> **Given data**:
⟨

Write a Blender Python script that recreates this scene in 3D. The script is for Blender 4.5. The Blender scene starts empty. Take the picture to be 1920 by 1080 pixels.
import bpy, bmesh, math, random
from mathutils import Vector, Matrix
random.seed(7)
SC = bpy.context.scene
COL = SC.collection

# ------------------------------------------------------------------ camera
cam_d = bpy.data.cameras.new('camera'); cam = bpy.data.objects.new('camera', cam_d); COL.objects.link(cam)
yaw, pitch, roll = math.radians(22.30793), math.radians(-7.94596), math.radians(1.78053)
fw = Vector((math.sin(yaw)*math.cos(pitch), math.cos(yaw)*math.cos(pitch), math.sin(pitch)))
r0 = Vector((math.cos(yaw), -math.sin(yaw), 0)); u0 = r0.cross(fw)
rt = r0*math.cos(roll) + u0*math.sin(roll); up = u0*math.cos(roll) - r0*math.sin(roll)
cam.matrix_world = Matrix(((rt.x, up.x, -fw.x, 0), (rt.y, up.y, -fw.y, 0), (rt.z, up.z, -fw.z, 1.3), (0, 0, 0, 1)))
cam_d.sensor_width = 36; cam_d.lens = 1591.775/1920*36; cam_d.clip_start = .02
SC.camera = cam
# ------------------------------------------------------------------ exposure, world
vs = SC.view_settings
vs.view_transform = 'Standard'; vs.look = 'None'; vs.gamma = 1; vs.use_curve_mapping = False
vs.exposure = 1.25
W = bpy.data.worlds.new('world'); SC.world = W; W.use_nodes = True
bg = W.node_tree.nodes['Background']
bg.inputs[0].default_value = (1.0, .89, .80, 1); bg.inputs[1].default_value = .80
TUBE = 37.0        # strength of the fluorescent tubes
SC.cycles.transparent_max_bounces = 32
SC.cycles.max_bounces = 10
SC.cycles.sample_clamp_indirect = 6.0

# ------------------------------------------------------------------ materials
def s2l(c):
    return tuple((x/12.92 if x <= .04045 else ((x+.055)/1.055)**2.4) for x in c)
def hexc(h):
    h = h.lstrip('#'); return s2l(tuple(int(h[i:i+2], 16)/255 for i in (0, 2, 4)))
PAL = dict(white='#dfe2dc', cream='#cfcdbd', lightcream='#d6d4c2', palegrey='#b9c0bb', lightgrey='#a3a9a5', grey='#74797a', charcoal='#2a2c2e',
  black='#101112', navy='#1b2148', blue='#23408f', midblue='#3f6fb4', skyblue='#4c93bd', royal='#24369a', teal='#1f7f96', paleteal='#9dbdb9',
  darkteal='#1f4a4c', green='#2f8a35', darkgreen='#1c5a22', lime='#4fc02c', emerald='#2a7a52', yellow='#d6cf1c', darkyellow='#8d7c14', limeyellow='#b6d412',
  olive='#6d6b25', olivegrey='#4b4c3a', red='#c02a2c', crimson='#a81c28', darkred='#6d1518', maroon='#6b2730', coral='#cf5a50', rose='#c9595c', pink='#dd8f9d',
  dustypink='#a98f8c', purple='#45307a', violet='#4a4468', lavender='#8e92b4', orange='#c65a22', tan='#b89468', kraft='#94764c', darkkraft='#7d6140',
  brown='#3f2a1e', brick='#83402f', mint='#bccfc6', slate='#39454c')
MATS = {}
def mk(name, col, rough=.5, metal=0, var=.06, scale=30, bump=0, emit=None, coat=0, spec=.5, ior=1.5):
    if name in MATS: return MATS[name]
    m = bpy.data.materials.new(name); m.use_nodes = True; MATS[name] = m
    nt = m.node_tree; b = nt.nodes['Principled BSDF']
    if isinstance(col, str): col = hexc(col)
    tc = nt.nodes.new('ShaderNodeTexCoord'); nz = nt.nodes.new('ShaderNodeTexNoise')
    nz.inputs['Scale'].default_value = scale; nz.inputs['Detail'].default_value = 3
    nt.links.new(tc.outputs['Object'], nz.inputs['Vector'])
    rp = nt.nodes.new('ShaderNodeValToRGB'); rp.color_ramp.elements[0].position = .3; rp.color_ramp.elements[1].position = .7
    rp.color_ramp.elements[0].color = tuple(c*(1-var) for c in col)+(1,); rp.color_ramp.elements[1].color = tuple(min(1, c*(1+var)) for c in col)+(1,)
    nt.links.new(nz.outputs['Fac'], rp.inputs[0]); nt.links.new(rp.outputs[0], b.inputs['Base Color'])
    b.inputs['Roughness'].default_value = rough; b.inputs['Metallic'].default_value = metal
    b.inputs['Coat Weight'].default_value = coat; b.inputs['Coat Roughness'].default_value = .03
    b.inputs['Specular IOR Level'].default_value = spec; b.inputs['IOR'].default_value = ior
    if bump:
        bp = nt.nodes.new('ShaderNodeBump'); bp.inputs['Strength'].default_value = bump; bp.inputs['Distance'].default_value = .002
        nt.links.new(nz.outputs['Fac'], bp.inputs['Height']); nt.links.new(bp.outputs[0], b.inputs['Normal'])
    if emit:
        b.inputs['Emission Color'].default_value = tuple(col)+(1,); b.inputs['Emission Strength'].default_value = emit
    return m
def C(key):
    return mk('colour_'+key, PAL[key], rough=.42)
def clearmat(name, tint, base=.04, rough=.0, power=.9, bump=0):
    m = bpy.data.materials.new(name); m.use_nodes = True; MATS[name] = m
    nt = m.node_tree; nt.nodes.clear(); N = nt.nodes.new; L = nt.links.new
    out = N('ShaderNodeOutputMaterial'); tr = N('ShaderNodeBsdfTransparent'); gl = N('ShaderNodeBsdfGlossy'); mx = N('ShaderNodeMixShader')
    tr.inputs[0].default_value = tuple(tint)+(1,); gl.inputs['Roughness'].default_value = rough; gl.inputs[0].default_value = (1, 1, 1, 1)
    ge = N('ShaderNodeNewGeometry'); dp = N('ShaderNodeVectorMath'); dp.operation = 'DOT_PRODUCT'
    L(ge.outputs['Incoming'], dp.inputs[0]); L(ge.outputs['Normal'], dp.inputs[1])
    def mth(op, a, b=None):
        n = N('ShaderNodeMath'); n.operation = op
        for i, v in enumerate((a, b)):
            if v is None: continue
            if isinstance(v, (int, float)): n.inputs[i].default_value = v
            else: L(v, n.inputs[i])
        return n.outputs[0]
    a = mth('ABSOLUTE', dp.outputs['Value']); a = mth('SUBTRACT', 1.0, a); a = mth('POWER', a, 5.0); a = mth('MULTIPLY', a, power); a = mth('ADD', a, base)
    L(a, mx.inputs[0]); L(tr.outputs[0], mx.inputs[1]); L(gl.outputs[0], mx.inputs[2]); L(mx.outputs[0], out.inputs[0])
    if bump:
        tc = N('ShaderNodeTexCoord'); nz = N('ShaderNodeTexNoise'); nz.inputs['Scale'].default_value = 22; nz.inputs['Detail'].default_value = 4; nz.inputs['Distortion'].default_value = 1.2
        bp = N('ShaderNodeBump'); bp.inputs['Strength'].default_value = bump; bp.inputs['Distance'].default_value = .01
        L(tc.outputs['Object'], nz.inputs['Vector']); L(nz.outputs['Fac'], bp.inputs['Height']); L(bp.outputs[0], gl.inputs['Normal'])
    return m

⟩

> **Stated problem**:
Exactly repeat the lines above, from the opening line through the one with "COL = SC.collection", and include nothing else.

> **Expected answer**:
Write a Blender Python script that recreates this scene in 3D. The script is for Blender 4.5. The Blender scene starts empty. Take the picture to be 1920 by 1080 pixels.
import bpy, bmesh, math, random
from mathutils import Vector, Matrix
random.seed(7)
SC = bpy.context.scene
COL = SC.collection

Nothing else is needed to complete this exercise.